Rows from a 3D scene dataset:

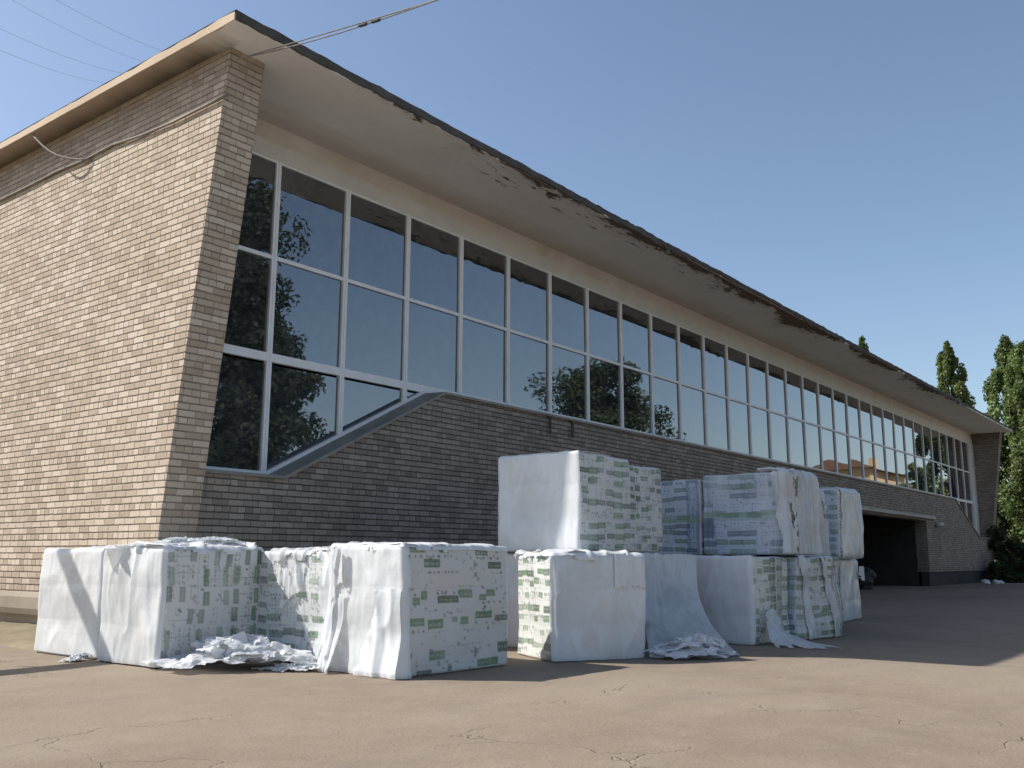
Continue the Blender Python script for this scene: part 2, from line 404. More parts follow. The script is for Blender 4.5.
# ------------------------------------------------------------------ the hall
X0, X1, FT = 6.81, 55.30, .55            # outer faces of the two end walls, their thickness
YW, YG = 10.93, 11.42                    # face of the front brick wall, glazing plane
YB = 31.0
ZS, ZR = 7.71, 7.83                      # soffit, roof top
hall = empty('brick_hall', (X0, YW, 0))
tag(hall, 'long tan brick hall with flared end walls and a glazed front under a flat roof', 'building')
_inv = Vector((-X0, -YW, 0))
def hp(mb, name, mat, parent=hall, **kw):
    """build in world coordinates, then parent so that the thing's origin is its base"""
    off = _inv if parent is hall else None
    o = mb.build(name, mat, None, **kw)
    o.parent = parent
    if parent is hall: o.matrix_parent_inverse = Matrix.Translation(_inv)
    return o
def fin_y(z): return min(10.905, 10.89 - (z - 1.53) * .1435)
prof = [(fin_y(z), z) for z in (.57, 1.43)] + [(fin_y(ZS), ZS), (YB, ZS), (YB, .57)]
hp(MB().prism(prof, 0, X0, X0 + FT), 'end_wall', M['brick'])
hp(MB().prism(prof, 0, X1 - FT, X1), 'end_wall', M['brick_dark'])  # darker brick puts the shade on this far wall into its colour
XL, XR = X0 + FT, X1 - FT                # 7.36 .. 52.80
PX = XR - .92                            # the white side panel starts here
ZSILL, ZLOW, ZTR, ZTOP = 3.92, 2.22, 5.58, 7.14
ZRA, ZRB = 3.96, 4.09                     # the lower transom
SL = [(8.75, ZLOW), (12.12, ZSILL)]; SRt = [(48.0, ZSILL), (52.4, ZLOW)]
DX0, DX1, DZ = 31.0, 42.75, 2.72         # drive-in opening
poly = [(XL, .57), (DX0, .57), (DX0, DZ), (DX1, DZ), (DX1, .57), (XR, .57), (XR, ZLOW), SRt[1], SRt[0], SL[1], SL[0], (XL, ZLOW)]
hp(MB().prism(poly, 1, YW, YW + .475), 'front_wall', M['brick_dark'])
# plinth with a rounded nose
pl = MB()
nose = lambda c, s: [(c, .57), (c - s * .07, .555), (c - s * .10, .50), (c - s * .10, .34), (c - s * .07, .26), (c - s * .015, .21), (c + s * .02, .10), (c + s * .02, -.1), (c + s * .3, -.1), (c + s * .3, .57)]
pl.prism([(p[0], p[1]) for p in nose(X0, 1)], 1, YW + .1, YB)
hp(pl, 'plinth', M['plinth'])
pl = MB(); pl.box((XL, YW + .03, -.1), (DX0, YW + .35, .567)).box((DX1, YW + .03, -.1), (XR, YW + .35, .567)).box((X1 - FT, 10.95, -.1), (X1, YB, .567)).box((X0 + .03, 10.96, -.1), (XL - .004, 11.2, .567))
hp(pl, 'plinth', M['dark'])
# roof slab
def roof():
    x0, x1, y0, y1 = 6.45, 55.0, 9.43, YB + .6
    xs = np.concatenate([np.arange(x0, x1, .10), [x1]]); n = len(xs)
    mb = MB(); mb.box((x0, y0, ZS), (x1, y1, ZR - .02))
    o = hp(mb, 'roof', M['soffit'])
    # bitumen sheet folded over the lip, ragged where it has torn
    rg = np.random.RandomState(3)
    lo = ZR - .055 - .03 * np.abs(fbm(xs * 1.1, 0, 0, 4)) + fbm(xs * 3, 4., 0, 3) * .035
    dmg = np.clip((fbm(xs * .16, 8., 0, 2) + .25) * 2, 0, 1) * np.clip((xs - 10) / 5, 0, 1) * np.clip((50 - xs) / 10, 0, 1)
    lo -= dmg * (.05 + .07 * np.abs(fbm(xs * 2.3, 9., 0, 3)))
    lo -= .055 * np.clip((15 - xs) / 4, 0, 1)
    lo[xs < 12.5] = np.clip(lo[xs < 12.5], ZS + .0, ZS + .02)
    top = ZR + .012 + fbm(xs * 2.5, 1.7, 0, 4) * .018 + dmg * .02 * fbm(xs * 7, 2.2, 0, 2)
    yo = y0 - .025 + fbm(xs * 1.7, 6.6, 0, 3) * .018
    P = np.zeros((5, n, 3)); P[:, :, 0] = xs
    P[0, :, 1] = yo + .03; P[0, :, 2] = lo
    P[1, :, 1] = yo; P[1, :, 2] = lo + .004
    P[2, :, 1] = yo; P[2, :, 2] = top
    P[3, :, 1] = yo + .08; P[3, :, 2] = top + .004
    P[4, :, 1] = y1; P[4, :, 2] = ZR + .02
    e = grid_obj('roofing_felt', P, M['roofing'], smooth=False); e.parent = o
    ys = np.concatenate([np.arange(y0, y1, .12), [y1]]); n = len(ys)
    P = np.zeros((4, n, 3)); P[:, :, 1] = ys
    tp = ZR - .004 + fbm(ys * 2, 3.1, 0, 4) * .02; lo = ZS + .004 + fbm(ys * 2.3, 7.1, 0, 3) * .006
    P[0, :, 0] = x0 + .02; P[0, :, 2] = lo - .002; P[1, :, 0] = x0 - .012; P[1, :, 2] = lo
    P[2, :, 0] = x0 - .012; P[2, :, 2] = tp; P[3, :, 0] = x0 + .3; P[3, :, 2] = tp + .004
    e = grid_obj('fascia', P, M['fascia'], smooth=False); e.parent = o
    # flaked lumps of concrete still hanging at the lip
roof()
# header: light strip above the glass, then the painted beam
hp(MB().box((XL, YG - .03, ZTOP), (XR, YG + .3, 7.42)), 'header', M['panel'])
hp(MB().box((XL, YG + .0, 7.423), (XR, YG + .3, ZS)), 'beam', M['beam'])
hp(MB().box((PX, YG - .06, ZLOW), (XR - .004, YG + .2, ZTOP)), 'side_panel', M['panel'])
# glazing
def zb(x):
    if x < SL[0][0]: return ZLOW
    if x < SL[1][0]: return ZLOW + (x - SL[0][0]) / (SL[1][0] - SL[0][0]) * (ZSILL - ZLOW)
    if x > SRt[1][0]: return ZLOW
    if x > SRt[0][0]: return ZSILL - (x - SRt[0][0]) / (SRt[1][0] - SRt[0][0]) * (ZSILL - ZLOW)
    return ZSILL
rg = random.Random(5)
def bay(xa, xb):
    fw = .048; yf, yb = YG - .03, YG + .05
    fr = MB(); ya = min(zb(xa), zb(xb)); lowrow = ya < ZSILL - .01 and True
    for (p, q) in ((xa + .003, xa + fw), (xb - fw, xb - .003)):
        z0 = max(zb(p), zb(q)) + .002
        fr.box((p, yf, z0), (q, yb, ZTOP))
    fr.box((xa + fw, yf + .004, ZTOP - .035), (xb - fw, yb, ZTOP - .002))
    fr.box((xa + fw, yf + .006, ZTR - .03), (xb - fw, yb, ZTR + .03))
    brk = SL[1][0] if xa < 20 else SRt[0][0]
    def rail(x_lo, x_hi, z, h):      # horizontal rail clipped to the sloping sill
        if x_hi - x_lo > .02: fr.box((x_lo, yf + .005, z), (x_hi, yb, z + h))
    rail(xa + fw, xb - fw, ZRA, ZRB - ZRA)
    w = hp(fr, 'window', M['frame'])
    panes = [[(xa + fw, ZTR + .03), (xb - fw, ZTR + .03), (xb - fw, ZTOP - .035), (xa + fw, ZTOP - .035)],
             [(xa + fw, ZRB), (xb - fw, ZRB), (xb - fw, ZTR - .03), (xa + fw, ZTR - .03)]]
    if lowrow:
        xs = [xa + fw, xb - fw] + [s[0] for s in SL + SRt if xa + fw < s[0] < xb - fw]
        xs.sort(); pts = [(x, zb(x) + .004) for x in xs if zb(x) < ZSILL - .002]
        hi = [x for x in xs if zb(x) >= ZSILL - .002]
        if pts:
            if hi and xs[0] in hi: pts = [(max(hi), ZSILL)] + pts + [(pts[-1][0], ZSILL)]
            elif hi: pts = pts + [(min(hi), ZSILL), (pts[0][0], ZSILL)]
            else: pts += [(pts[-1][0], ZSILL), (pts[0][0], ZSILL)]
        if len(pts) >= 3: panes.append(pts)
    for pp in panes:
        tx, tz = rg.gauss(0, .003), rg.gauss(0, .003)
        cx = sum(p[0] for p in pp) / len(pp); cz = sum(p[1] for p in pp) / len(pp)
        vs = [(p[0], YG + .012 + (p[0] - cx) * tx + (p[1] - cz) * tz, p[1]) for p in pp]
        n = len(vs); vs += [(v[0], v[1] + .02, v[2]) for v in vs]
        fs = [tuple(range(n)), tuple(range(2 * n - 1, n - 1, -1))] + [(i, i + n, (i + 1) % n + n, (i + 1) % n) for i in range(n)]
        hp(MB().add(vs, fs), 'pane', M['glass'], parent=w)
edges = [XL] + [8.75 + 1.454 * i for i in range(32)]
edges = [e for e in edges if e < PX - .3] + [PX]
for a, b in zip(edges[:-1], edges[1:]): bay(a, b)
# sill: sheet metal on the flat runs, a broad frame on the slopes
def sill():
    path = [(XL, ZLOW), SL[0], SL[1], SRt[0], SRt[1], (XR, ZLOW)]
    mb = MB()
    for (a, b) in zip(path[:-1], path[1:]):
        slope = abs(a[1] - b[1]) > .1; t0 = .0; t1 = -.05 if slope else -.045
        vs = []
        for (x, z) in (a, b): vs += [(x, YW - .05, z + t1), (x, YW - .05, z + t0), (x, YG - .035, z + t0 + .02), (x, YG - .035, z + t1)]
        mb.add(vs, [(0, 1, 2, 3), (7, 6, 5, 4), (0, 4, 5, 1), (1, 5, 6, 2), (2, 6, 7, 3), (3, 7, 4, 0)])
    hp(mb, 'sill', M['sill'])
    for (a, b) in ((SL[0], SL[1]), (SRt[0], SRt[1])):
        mb = MB(); vs = []
        for (x, z) in (a, b): vs += [(x, YG - .06, z + .0), (x, YG - .06, z + .075), (x, YG + .04, z + .075), (x, YG + .04, z + .0)]
        mb.add(vs, [(0, 1, 2, 3), (7, 6, 5, 4), (0, 4, 5, 1), (1, 5, 6, 2), (2, 6, 7, 3), (3, 7, 4, 0)])
        hp(mb, 'sloping_rail', M['frame'])
    mb = MB(); mb.box((XL, YG - .05, ZLOW + .004), (SL[0][0] + .06, YG + .04, ZLOW + .09))
    hp(mb, 'bottom_rail', M['frame'])
sill()
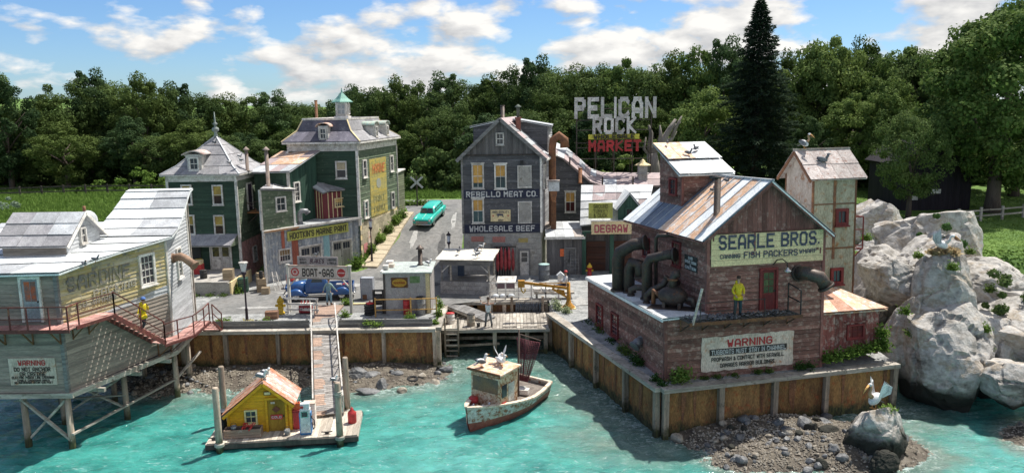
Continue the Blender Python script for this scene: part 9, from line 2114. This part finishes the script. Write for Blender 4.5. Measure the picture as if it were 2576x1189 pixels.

### Written task
From the first line above down to the line with "SL[0], (XL, ZLOW)]", reproduce every line and no others, omitting pictures.

### Solved exercise
Continue the Blender Python script for this scene: part 2, from line 404. More parts follow. The script is for Blender 4.5.
# ------------------------------------------------------------------ the hall
X0, X1, FT = 6.81, 55.30, .55            # outer faces of the two end walls, their thickness
YW, YG = 10.93, 11.42                    # face of the front brick wall, glazing plane
YB = 31.0
ZS, ZR = 7.71, 7.83                      # soffit, roof top
hall = empty('brick_hall', (X0, YW, 0))
tag(hall, 'long tan brick hall with flared end walls and a glazed front under a flat roof', 'building')
_inv = Vector((-X0, -YW, 0))
def hp(mb, name, mat, parent=hall, **kw):
    """build in world coordinates, then parent so that the thing's origin is its base"""
    off = _inv if parent is hall else None
    o = mb.build(name, mat, None, **kw)
    o.parent = parent
    if parent is hall: o.matrix_parent_inverse = Matrix.Translation(_inv)
    return o
def fin_y(z): return min(10.905, 10.89 - (z - 1.53) * .1435)
prof = [(fin_y(z), z) for z in (.57, 1.43)] + [(fin_y(ZS), ZS), (YB, ZS), (YB, .57)]
hp(MB().prism(prof, 0, X0, X0 + FT), 'end_wall', M['brick'])
hp(MB().prism(prof, 0, X1 - FT, X1), 'end_wall', M['brick_dark'])  # darker brick puts the shade on this far wall into its colour
XL, XR = X0 + FT, X1 - FT                # 7.36 .. 52.80
PX = XR - .92                            # the white side panel starts here
ZSILL, ZLOW, ZTR, ZTOP = 3.92, 2.22, 5.58, 7.14
ZRA, ZRB = 3.96, 4.09                     # the lower transom
SL = [(8.75, ZLOW), (12.12, ZSILL)]; SRt = [(48.0, ZSILL), (52.4, ZLOW)]
DX0, DX1, DZ = 31.0, 42.75, 2.72         # drive-in opening
poly = [(XL, .57), (DX0, .57), (DX0, DZ), (DX1, DZ), (DX1, .57), (XR, .57), (XR, ZLOW), SRt[1], SRt[0], SL[1], SL[0], (XL, ZLOW)]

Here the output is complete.